Insieme, Area ed Md (che si sono scisse qualche tempo fa) detengono 15 seggi (9 Area e 6 Md), e quindi possono alzare la voce. Solo Unicost, la corrente di centro, potrà fare da ago della bilancia: coi suoi 8 seggi (e dunque voti) potrà decidere il volto dei nuovi vertici dell’Anm. La speranza di Mi è che non si vada allo scontro, e che si giunga a nomine unitarie. A Mi spetterà comunque la prima mossa, ossia proporre il candidato presidente, lasciare che questi esponga il programma e poi andare alla conta. I magistrati sui quali Mi punterà sono Giuseppe Tango, giudice del lavoro di Palermo e il più votato in assoluto alle elezioni, e il napoletano Antonio D’Amato, che dopo una carriera nel distretto della Corte d’Appello di Napoli è divenuto procuratore della Repubblica di Messina.
Della eventuale giunta unitaria non dovrebbe fare parte Articolo Centouno (che ha due seggi), per via della sua posizione sul sorteggio dei membri togati del Csm: la corrente è la sola favorevole a questa modalità di voto (anche se con qualche modifica rispetto al testo del Governo).

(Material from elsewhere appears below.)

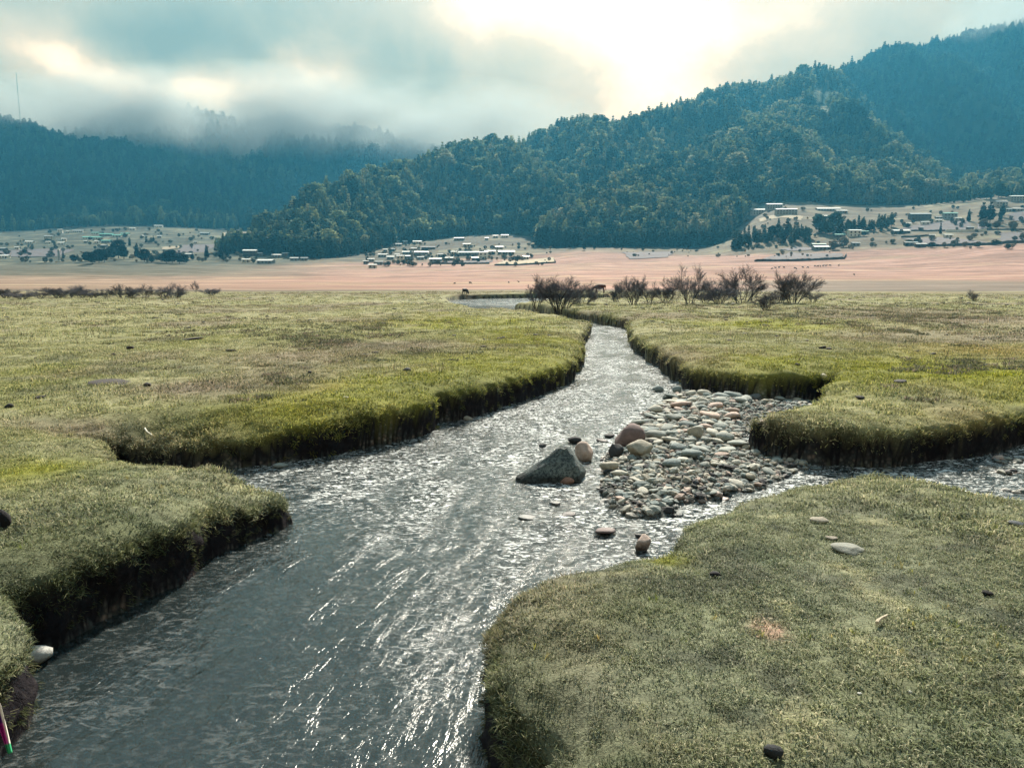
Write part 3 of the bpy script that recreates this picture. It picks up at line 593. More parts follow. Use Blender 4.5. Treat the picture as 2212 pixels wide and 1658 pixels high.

In una nota Magistratura democratica ha auspicato che il Cdc elegga presidente e giunta «tempestivamente, senza che i gruppi antepongano i propri interessi di corto respiro» perché il “sindacato” delle toghe ha davanti a sé «compiti difficili e fondamentali per la difesa dello stato di diritto». E il primo appuntamento da non fallire è lo sciopero del 27 febbraio che, ha sottolineato Md, «deve essere organizzato e sostenuto ed è necessario che tutta l’associazione, non solo il presidente e la Gec che saranno nominati nella prima seduta, si impegnino a fondo e senza risparmiare energie per la riuscita della protesta, proclamata dal Cdc uscente dopo il rifiuto di qualunque forma di interlocuzione e dialogo, un dibattito parlamentare blindato». Ma non è tutto. Md, alla vigilia della riunione dell’Anm, indica la rotta, quasi a suggerire ai “vincitori” la direzione da percorrere per ottenere l’appoggio dei progressisti: il nuovo Cdc, recita ancora il documento, si deve fare carico della «immediata istituzione del Comitato di sostegno alle iniziative referendarie, strumento deliberato dalla straordinaria Assemblea del 15 dicembre 2024».
Iniziative che devono essere «dirette alla società civile, al mondo della scuola e dell’università, alle associazioni» e che devono coinvolgere anche «le associazioni di magistrati europei, alcune delle quali hanno già ricevuto il sostegno dell’Anm in battaglie per la difesa dell’indipendenza; le organizzazioni sindacali della giustizia e più in generale coloro che hanno già manifestato il sostegno alle ottime ragioni della nostra associazione nei confronti della riforma». Il gruppo di Md – è la conclusione – si dice certo «che nessun gruppo e nessun singolo componente farà mancare il proprio impegno senza riserve per conseguire un risultato irrinunciabile. Fermare con gli strumenti della democrazia, una riforma sbagliata, inutile, dannosa».